Almost all of these sounds come straight from Mahaffey’s computer with an arsenal of software and samples that can reproduce any instrument you can imagine. That includes a computerized choir that sounds hauntingly real: It's used to sing words like “pizza” for dramatic effect.
This attention to detail hasn't gone unnoticed by the show's creative forces. "Rise of the TMNT" co-Executive Producer Andy Suriano says having Mahaffey onboard “lifts the show above that of any children’s program."
"Matt shares our point of view that we never want to speak down to kids," Suriano says. "And the sophisticated yet playful way Matt lays down his tracks elevates and perfectly executes that mission. Matt brings a kinetic, frenetic fun energy that isn’t too far a departure than his work in Self, which is exactly all we’d hope it to be. It’s such a perfect marriage between sound and screen.”
Mahaffey would love to use all his tricks on a feature film one day but argues that animated television is actually the tougher gig.
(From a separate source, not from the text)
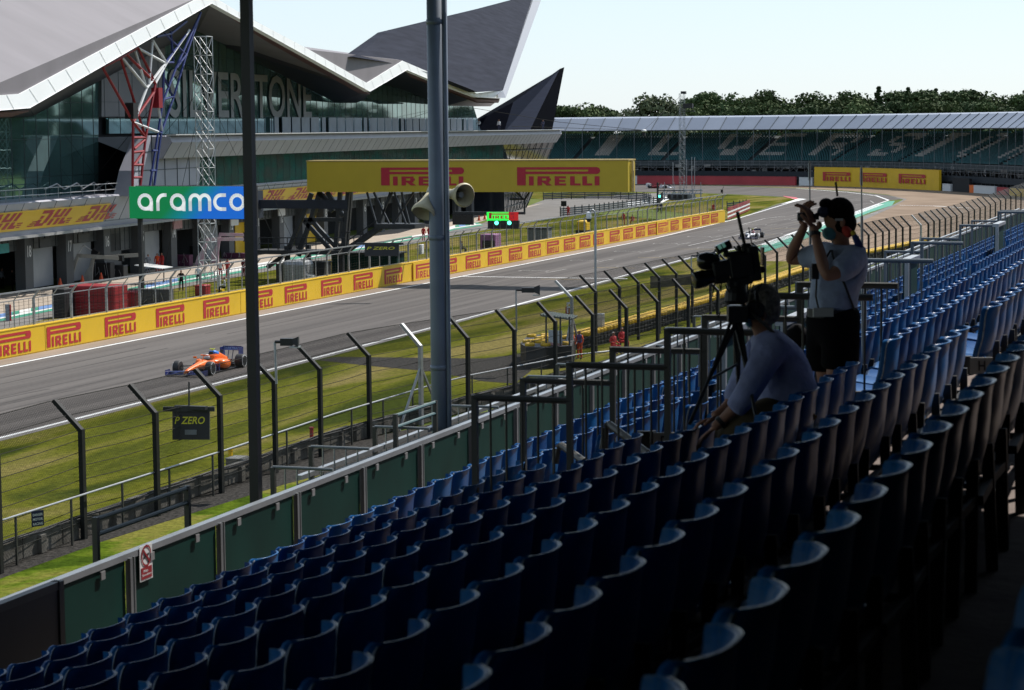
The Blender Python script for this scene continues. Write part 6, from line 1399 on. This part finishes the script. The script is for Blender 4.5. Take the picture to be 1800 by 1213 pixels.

“I've done so many cartoons that live action would be a breeze. Like, give me a romantic comedy. I could have that to you by Thursday," he says with a laugh. "It's an exaggeration, but that's what it feels like. The amount of music that goes into these things is absolutely mental. I do it every week, and it's already been picked up for a second season, and it just started airing. That's 54 episodes a season, so I have a hundred of these things to do. ... You start seeing through time, you know what I mean?”
He’s also focused on getting Beastside — which he co-owns with Cal Ecker — fully up and running. The studio is now open to outside artists to book recording sessions, and the building also houses the rest of Mahaffey’s composition team: Marcus Meston, Keiffer Infantino and Leticia Wolf. Collectively, they’re handling music for six shows, including the E! Network’s “Total Divas” and “Total Bellas.” Mahaffey estimates that’s “easily an hour of original music a week.”
“It's absolutely mental work, and I love it. It's really challenging. It's fun and it's fresh.”